Ziemlich gewagt, sein Debütalbum ganz salopp „I Created Disco“ zu nennen. Calvin Harris ist sicherlich nicht der Einzige und nachweisbarerweise nicht der Erste, der sich an tanzbarer elektronischer Musik versucht, das ist bekannt. Aber sagen wir mal so: Wüsste man es nicht besser, könnte man ihm den Slogan glatt abkaufen.
„Sparking at my neon rocks, pulling out inside pink socks.“
Wer mit pinken Socken und dem Wort „Disco“ nun aber New Rave-Sachen, schnelle Rhythmen, fetzende Synthesizer und gehetzte Männerstimmen assoziiert, den muss man eines Besseren belehren: Calvin Harris ist anders. Das hier ist 4-to-the-floor, gespickt mit einigen jazzigen Patterns, Gitarren, die Indie-Gefühle vermitteln und der gesunden Portion an dronigem Laptop-Gefrickel und Synthesizer-Hooklines.
Die Musik ist eine Art Hommage an die Achtziger, allerdings mit neuzeitlichen Melodien und Lyrics versehen. Dass die 80er ja eigentlich passé – und sowieso schon viel zu häufig thematisiert – sind, das ist dem 24-jährigen Schotten Calvin auch bewusst. So nennt er ein Lied humorvoll „Acceptable In the 80s“ und singt im Jahre 2008 davon, dass das hier in den 80ern ja noch als okay durchgegangen wäre. Äußerst witzig, der Humor und die Ironie müssen auf dieser Platte sowieso groß geschrieben werden.

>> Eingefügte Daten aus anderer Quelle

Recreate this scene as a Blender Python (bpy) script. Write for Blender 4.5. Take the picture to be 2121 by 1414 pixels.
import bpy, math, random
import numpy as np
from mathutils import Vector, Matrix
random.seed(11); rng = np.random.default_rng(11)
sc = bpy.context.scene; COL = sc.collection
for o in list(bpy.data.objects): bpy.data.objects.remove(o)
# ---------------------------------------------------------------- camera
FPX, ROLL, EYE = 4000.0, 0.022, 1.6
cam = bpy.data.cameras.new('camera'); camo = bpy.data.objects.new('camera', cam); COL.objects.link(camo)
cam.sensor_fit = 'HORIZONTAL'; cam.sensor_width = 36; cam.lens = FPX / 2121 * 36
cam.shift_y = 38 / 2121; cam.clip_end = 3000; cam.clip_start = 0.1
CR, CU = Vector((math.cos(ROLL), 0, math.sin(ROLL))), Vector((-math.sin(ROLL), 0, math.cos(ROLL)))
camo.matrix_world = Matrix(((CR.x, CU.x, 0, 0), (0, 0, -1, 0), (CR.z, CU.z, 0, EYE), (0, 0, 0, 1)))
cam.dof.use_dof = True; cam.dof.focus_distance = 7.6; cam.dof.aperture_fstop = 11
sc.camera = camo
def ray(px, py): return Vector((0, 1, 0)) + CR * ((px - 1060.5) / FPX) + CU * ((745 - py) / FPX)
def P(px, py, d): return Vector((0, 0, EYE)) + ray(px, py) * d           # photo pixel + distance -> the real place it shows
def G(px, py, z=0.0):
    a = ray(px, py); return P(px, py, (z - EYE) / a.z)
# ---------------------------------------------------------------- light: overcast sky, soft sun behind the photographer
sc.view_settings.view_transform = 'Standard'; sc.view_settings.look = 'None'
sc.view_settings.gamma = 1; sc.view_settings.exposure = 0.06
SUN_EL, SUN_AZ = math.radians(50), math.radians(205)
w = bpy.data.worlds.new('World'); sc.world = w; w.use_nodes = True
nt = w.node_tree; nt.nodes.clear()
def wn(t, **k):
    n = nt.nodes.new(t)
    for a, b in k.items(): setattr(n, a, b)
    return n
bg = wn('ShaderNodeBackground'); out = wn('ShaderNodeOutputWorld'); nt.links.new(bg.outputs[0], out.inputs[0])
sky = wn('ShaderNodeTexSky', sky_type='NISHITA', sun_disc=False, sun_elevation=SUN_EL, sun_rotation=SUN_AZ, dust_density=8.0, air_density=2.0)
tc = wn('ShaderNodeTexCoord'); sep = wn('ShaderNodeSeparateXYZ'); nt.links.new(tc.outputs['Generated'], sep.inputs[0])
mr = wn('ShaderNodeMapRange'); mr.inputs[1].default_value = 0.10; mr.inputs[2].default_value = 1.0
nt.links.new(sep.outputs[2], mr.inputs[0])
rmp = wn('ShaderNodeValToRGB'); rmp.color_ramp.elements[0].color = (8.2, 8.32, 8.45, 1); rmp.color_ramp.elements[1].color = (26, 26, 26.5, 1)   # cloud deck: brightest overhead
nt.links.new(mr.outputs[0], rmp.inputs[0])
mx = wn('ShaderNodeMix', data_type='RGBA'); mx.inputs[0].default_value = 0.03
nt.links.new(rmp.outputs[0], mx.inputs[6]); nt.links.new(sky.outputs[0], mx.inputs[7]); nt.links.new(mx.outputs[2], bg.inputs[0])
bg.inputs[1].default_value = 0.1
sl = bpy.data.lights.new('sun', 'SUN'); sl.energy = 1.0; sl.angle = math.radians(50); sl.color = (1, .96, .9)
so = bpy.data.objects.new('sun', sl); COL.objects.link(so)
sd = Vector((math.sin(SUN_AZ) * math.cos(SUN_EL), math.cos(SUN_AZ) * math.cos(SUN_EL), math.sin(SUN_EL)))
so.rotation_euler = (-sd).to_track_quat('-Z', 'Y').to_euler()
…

Was das Album weiterhin ausmacht, ist der Gesang. Die Stimme wird stellenweise so ge-echot, dass die sich dem Beat anpasst, dann wieder elektronisch verzerrt oder direkt vom Computer gesprochen, wie zum Beispiel beim Lied „This Is The Industry“ der Fall. Calvins Stimme ist sehr facettenreich und wird durch all diese Möglichkeiten der Nachbearbeitung eben noch facettenreicher, so dass es wirklich Spaß macht, hier zuzuhören. Die Texte dazu muss man von zwei Seiten sehen: Einerseits klug und witzig, Dance-Stimmung verbreitend, anderseits nachdenklich. Letzteres zum Beispiel im Lied „Disco Heat“ der Fall:
„Inside me is a flame that burned brighter every time you came.
Gets in the way, when I’m alone with you,
but dissappears if I’m with someone new.“
Calvin hat beide Varianten des Textens aber durchaus gut auf dem Kasten, auch wenn man ihm nun nicht Goldmedaille für revolutionäre Lyrics verleihen kann. Aber das muss ja auch nicht, das hier ist ja immer noch Disco, wenn auch mit mehr Stil als auf dem Gebiet größtenteils üblich.
Kurzum: Wenn ich mich nicht, wie es journalistisch ja nur lobenswert ist, ausgiebig mit der Diskographie dieses Herren beschäftigt hätte: Ich hätte niemals gedacht, dass das hier ein Debütalbum ist. So voller Raffinesse, als würde Calvin sein ganzes Leben nichts anderes gemacht haben, als Platten rauszubringen. Großartiges Zeug. Und was macht man mit großartigem Zeug? Sir Harris Rat folgen:
„We’re merrymaking all the stuff that we’ve been taking!“
VÖ: „I Created Disco“ ist seit dem 18.04.2008 auf Ministry Of Sound erhältlich.